The stadium no longer exists, but this ceremony is now held annually on a nearby site in the shadow of the Eiffel Tower following President Jacques Chirac’s groundbreaking 1995 speech when he officially recognized French culpability for the 1942 round-up. The Vichy government, then headed by Pierre Laval, agreed to help the Nazi occupiers by delivering up thousands of foreign Jews, and their children born in France who were therefore French. The number of those who lived through the events being commemorated diminishes each year, but some of their children now attend to honour their parents’ memory. In less than an hour, the two women making formal addresses have revealed some of the myriad narratives which make up the complex patchwork of experiences in France during les Années Noires, the Dark Years.

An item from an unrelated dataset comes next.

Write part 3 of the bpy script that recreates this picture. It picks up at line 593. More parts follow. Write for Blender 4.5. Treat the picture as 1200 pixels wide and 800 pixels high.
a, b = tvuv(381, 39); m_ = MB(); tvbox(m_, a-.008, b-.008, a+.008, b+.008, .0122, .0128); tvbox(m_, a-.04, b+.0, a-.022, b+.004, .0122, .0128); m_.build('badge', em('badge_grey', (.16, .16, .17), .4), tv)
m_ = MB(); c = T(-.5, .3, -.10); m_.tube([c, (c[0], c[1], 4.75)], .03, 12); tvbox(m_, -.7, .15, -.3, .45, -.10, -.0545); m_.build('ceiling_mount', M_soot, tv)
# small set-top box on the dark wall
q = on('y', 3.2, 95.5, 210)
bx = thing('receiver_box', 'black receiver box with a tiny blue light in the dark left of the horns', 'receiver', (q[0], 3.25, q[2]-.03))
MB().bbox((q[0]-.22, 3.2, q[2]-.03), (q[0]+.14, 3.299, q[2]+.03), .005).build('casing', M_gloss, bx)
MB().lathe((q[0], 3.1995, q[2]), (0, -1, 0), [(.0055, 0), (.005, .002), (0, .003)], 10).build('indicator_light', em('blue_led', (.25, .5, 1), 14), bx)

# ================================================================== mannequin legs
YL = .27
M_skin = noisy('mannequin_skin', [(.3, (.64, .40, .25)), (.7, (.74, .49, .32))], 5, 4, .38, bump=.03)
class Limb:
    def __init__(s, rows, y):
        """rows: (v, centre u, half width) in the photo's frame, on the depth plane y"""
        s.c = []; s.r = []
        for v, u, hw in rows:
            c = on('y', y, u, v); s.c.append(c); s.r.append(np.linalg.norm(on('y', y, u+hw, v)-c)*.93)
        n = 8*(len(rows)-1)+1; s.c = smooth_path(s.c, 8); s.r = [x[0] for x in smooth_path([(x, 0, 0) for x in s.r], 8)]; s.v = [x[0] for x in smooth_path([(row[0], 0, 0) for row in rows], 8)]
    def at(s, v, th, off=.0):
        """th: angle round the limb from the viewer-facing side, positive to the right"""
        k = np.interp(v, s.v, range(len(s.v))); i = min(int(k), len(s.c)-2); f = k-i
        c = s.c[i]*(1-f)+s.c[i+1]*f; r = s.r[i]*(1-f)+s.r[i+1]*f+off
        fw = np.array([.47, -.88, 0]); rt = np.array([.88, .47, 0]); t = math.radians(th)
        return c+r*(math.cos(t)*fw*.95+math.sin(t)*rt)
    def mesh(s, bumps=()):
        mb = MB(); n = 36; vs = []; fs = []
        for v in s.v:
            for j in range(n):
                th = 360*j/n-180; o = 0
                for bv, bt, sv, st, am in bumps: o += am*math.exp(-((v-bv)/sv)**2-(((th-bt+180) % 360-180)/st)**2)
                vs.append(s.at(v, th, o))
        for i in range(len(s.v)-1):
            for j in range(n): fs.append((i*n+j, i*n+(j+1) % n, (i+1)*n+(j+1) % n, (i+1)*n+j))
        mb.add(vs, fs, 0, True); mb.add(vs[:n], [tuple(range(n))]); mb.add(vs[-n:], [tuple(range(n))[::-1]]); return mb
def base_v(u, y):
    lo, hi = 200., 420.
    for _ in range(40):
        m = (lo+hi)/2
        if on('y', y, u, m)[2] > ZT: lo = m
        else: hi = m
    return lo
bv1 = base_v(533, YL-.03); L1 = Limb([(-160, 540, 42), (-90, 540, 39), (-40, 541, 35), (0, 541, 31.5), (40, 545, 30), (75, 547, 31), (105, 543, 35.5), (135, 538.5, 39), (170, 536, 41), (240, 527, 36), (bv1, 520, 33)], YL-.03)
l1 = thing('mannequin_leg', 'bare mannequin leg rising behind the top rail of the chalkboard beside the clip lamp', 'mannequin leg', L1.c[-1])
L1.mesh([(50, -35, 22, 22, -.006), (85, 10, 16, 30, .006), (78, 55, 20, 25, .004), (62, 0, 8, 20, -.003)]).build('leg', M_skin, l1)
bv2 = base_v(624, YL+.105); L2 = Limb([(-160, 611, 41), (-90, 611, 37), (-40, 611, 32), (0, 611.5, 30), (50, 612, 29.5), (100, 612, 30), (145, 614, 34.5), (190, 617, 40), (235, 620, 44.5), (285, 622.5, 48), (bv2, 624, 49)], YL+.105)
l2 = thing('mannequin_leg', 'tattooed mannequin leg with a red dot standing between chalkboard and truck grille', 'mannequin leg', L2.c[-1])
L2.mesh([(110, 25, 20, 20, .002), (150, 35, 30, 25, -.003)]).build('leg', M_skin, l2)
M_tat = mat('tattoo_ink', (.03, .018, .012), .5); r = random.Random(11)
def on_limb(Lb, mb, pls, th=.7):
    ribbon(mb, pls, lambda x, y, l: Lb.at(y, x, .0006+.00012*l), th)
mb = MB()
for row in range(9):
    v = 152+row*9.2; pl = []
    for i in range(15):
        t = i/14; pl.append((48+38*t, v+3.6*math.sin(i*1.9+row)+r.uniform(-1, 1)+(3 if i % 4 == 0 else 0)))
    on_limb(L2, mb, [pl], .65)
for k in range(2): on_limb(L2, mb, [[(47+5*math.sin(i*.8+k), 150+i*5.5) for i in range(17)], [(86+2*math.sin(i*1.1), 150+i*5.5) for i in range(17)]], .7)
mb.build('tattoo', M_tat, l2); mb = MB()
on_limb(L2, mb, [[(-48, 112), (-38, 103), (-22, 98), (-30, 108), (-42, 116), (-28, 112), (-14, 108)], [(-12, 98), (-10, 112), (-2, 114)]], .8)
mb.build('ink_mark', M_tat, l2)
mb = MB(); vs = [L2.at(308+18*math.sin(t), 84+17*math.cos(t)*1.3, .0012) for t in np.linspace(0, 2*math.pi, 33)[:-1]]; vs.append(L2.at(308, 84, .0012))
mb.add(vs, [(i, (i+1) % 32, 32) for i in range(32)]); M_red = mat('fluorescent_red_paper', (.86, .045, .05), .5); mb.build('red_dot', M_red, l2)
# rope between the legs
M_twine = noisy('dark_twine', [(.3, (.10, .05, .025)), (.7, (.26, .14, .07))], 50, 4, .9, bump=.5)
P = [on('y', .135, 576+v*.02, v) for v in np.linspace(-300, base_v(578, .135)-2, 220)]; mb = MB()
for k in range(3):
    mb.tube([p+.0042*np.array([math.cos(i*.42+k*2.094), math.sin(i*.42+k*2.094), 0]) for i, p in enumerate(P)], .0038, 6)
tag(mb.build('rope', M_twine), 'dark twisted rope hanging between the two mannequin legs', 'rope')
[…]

In different ways they have both shown that ‘the past’ is not yet ‘the past’ in France. Above all they demonstrate how harshly the burden of decision so often fell on women, usually mothers, and how murky was the range of choices.

Echoes of the past continually resonate in modern-day France, because what happened here during the 1940s has left scars of such depth that many have not yet healed. There is still a fear among some that touching the scars may reopen them. Nearly eighty years after the conflict ended, I am frequently warned as I plan interviews and research for this book to bear in mind that what to me is history is still the highly sensitive present for many; some people may not talk to me. Nowhere was this more evident than in today’s Vichy, the spa town which became government headquarters after the fall of France in 1940. The hotel which housed Marshal Pétain and many other government officials for four years now serves as the town’s Tourist Information Office, yet the young staff working there when I visited were unable to confirm any details of life in the town in the 1940s, a period about which they apparently knew nothing. My request to see the plaque, located inside Vichy’s opera house, which declares that it was there that on 10 July 1940 the National Assembly voted full governing powers to Field Marshal Philippe Pétain, thus ending France’s Third Republic, was turned down. Bizarrely, the plaque states that eighty députés, elected members of the National Assembly, or Parliament, voted to ‘affirm their attachment to the Republic, their love for freedom, and their faith in victory [over Germany]’, not that 569 members did not affirm their attachment to the Third Republic. Indeed, they condemned it, thus paving the way for the Vichy regime, which governed the defeated country during the Occupation.